## PROBLEM TO WORK ON
The entries below are to be written out again without alteration.

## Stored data

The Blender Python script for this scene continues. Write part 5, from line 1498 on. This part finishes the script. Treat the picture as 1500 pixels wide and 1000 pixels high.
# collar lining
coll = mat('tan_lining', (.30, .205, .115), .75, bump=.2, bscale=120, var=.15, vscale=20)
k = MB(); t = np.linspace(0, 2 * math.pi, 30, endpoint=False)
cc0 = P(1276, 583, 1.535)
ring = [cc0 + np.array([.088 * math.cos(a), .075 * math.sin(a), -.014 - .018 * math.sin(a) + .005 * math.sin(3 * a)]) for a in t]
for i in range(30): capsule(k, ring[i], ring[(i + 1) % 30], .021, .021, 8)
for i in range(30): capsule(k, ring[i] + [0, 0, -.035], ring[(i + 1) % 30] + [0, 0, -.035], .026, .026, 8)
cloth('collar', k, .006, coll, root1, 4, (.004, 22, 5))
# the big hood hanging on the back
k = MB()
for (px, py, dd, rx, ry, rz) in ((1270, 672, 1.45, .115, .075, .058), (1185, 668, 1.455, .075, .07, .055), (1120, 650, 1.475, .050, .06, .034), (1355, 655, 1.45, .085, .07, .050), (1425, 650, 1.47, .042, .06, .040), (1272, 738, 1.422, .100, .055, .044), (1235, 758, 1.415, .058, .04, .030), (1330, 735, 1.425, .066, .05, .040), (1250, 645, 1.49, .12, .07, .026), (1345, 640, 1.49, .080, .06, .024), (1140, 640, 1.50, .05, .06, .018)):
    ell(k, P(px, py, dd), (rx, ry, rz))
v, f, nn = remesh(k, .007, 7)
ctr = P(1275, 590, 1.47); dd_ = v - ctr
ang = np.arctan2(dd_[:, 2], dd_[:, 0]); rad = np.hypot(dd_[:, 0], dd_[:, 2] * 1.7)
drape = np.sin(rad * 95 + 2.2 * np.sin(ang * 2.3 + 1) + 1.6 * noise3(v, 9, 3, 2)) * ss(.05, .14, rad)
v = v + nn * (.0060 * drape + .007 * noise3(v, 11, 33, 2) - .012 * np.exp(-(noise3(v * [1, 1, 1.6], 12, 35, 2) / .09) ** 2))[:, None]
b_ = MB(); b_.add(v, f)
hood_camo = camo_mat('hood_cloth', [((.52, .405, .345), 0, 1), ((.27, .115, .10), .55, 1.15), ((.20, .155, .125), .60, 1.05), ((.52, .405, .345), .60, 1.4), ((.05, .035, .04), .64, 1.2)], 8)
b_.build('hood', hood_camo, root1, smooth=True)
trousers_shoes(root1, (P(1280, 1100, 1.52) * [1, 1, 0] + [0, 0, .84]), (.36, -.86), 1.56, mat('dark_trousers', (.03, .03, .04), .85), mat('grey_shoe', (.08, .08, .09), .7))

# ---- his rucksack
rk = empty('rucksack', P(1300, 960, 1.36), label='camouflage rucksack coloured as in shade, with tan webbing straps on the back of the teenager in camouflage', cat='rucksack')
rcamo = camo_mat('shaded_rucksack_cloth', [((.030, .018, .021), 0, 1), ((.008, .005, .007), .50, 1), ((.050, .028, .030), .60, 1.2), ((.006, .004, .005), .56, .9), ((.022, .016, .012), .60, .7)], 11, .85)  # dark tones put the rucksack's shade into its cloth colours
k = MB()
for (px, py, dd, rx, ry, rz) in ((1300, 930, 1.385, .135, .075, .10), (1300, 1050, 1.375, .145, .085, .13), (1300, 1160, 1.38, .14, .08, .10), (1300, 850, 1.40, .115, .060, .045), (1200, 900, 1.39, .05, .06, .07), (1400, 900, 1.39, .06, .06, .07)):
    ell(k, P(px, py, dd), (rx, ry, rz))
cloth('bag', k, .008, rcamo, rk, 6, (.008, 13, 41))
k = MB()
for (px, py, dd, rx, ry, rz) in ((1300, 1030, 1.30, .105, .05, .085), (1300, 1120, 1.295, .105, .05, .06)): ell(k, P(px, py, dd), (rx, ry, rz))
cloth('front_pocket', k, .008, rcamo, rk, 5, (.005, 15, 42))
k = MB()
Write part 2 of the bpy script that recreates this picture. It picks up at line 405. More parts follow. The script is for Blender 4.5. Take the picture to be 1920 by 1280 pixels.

## WRITTEN RESPONSE
The Blender Python script for this scene continues. Write part 5, from line 1498 on. This part finishes the script. Treat the picture as 1500 pixels wide and 1000 pixels high.
# collar lining
coll = mat('tan_lining', (.30, .205, .115), .75, bump=.2, bscale=120, var=.15, vscale=20)
k = MB(); t = np.linspace(0, 2 * math.pi, 30, endpoint=False)
cc0 = P(1276, 583, 1.535)
ring = [cc0 + np.array([.088 * math.cos(a), .075 * math.sin(a), -.014 - .018 * math.sin(a) + .005 * math.sin(3 * a)]) for a in t]
for i in range(30): capsule(k, ring[i], ring[(i + 1) % 30], .021, .021, 8)
for i in range(30): capsule(k, ring[i] + [0, 0, -.035], ring[(i + 1) % 30] + [0, 0, -.035], .026, .026, 8)
cloth('collar', k, .006, coll, root1, 4, (.004, 22, 5))
# the big hood hanging on the back
k = MB()
for (px, py, dd, rx, ry, rz) in ((1270, 672, 1.45, .115, .075, .058), (1185, 668, 1.455, .075, .07, .055), (1120, 650, 1.475, .050, .06, .034), (1355, 655, 1.45, .085, .07, .050), (1425, 650, 1.47, .042, .06, .040), (1272, 738, 1.422, .100, .055, .044), (1235, 758, 1.415, .058, .04, .030), (1330, 735, 1.425, .066, .05, .040), (1250, 645, 1.49, .12, .07, .026), (1345, 640, 1.49, .080, .06, .024), (1140, 640, 1.50, .05, .06, .018)):
    ell(k, P(px, py, dd), (rx, ry, rz))
v, f, nn = remesh(k, .007, 7)
ctr = P(1275, 590, 1.47); dd_ = v - ctr
ang = np.arctan2(dd_[:, 2], dd_[:, 0]); rad = np.hypot(dd_[:, 0], dd_[:, 2] * 1.7)
drape = np.sin(rad * 95 + 2.2 * np.sin(ang * 2.3 + 1) + 1.6 * noise3(v, 9, 3, 2)) * ss(.05, .14, rad)
v = v + nn * (.0060 * drape + .007 * noise3(v, 11, 33, 2) - .012 * np.exp(-(noise3(v * [1, 1, 1.6], 12, 35, 2) / .09) ** 2))[:, None]
b_ = MB(); b_.add(v, f)
hood_camo = camo_mat('hood_cloth', [((.52, .405, .345), 0, 1), ((.27, .115, .10), .55, 1.15), ((.20, .155, .125), .60, 1.05), ((.52, .405, .345), .60, 1.4), ((.05, .035, .04), .64, 1.2)], 8)
b_.build('hood', hood_camo, root1, smooth=True)
trousers_shoes(root1, (P(1280, 1100, 1.52) * [1, 1, 0] + [0, 0, .84]), (.36, -.86), 1.56, mat('dark_trousers', (.03, .03, .04), .85), mat('grey_shoe', (.08, .08, .09), .7))

# ---- his rucksack
rk = empty('rucksack', P(1300, 960, 1.36), label='camouflage rucksack coloured as in shade, with tan webbing straps on the back of the teenager in camouflage', cat='rucksack')
rcamo = camo_mat('shaded_rucksack_cloth', [((.030, .018, .021), 0, 1), ((.008, .005, .007), .50, 1), ((.050, .028, .030), .60, 1.2), ((.006, .004, .005), .56, .9), ((.022, .016, .012), .60, .7)], 11, .85)  # dark tones put the rucksack's shade into its cloth colours
k = MB()
for (px, py, dd, rx, ry, rz) in ((1300, 930, 1.385, .135, .075, .10), (1300, 1050, 1.375, .145, .085, .13), (1300, 1160, 1.38, .14, .08, .10), (1300, 850, 1.40, .115, .060, .045), (1200, 900, 1.39, .05, .06, .07), (1400, 900, 1.39, .06, .06, .07)):
    ell(k, P(px, py, dd), (rx, ry, rz))
cloth('bag', k, .008, rcamo, rk, 6, (.008, 13, 41))
k = MB()
for (px, py, dd, rx, ry, rz) in ((1300, 1030, 1.30, .105, .05, .085), (1300, 1120, 1.295, .105, .05, .06)): ell(k, P(px, py, dd), (rx, ry, rz))
cloth('front_pocket', k, .008, rcamo, rk, 5, (.005, 15, 42))
k = MB()
Write part 2 of the bpy script that recreates this picture. It picks up at line 405. More parts follow. The script is for Blender 4.5. Take the picture to be 1920 by 1280 pixels.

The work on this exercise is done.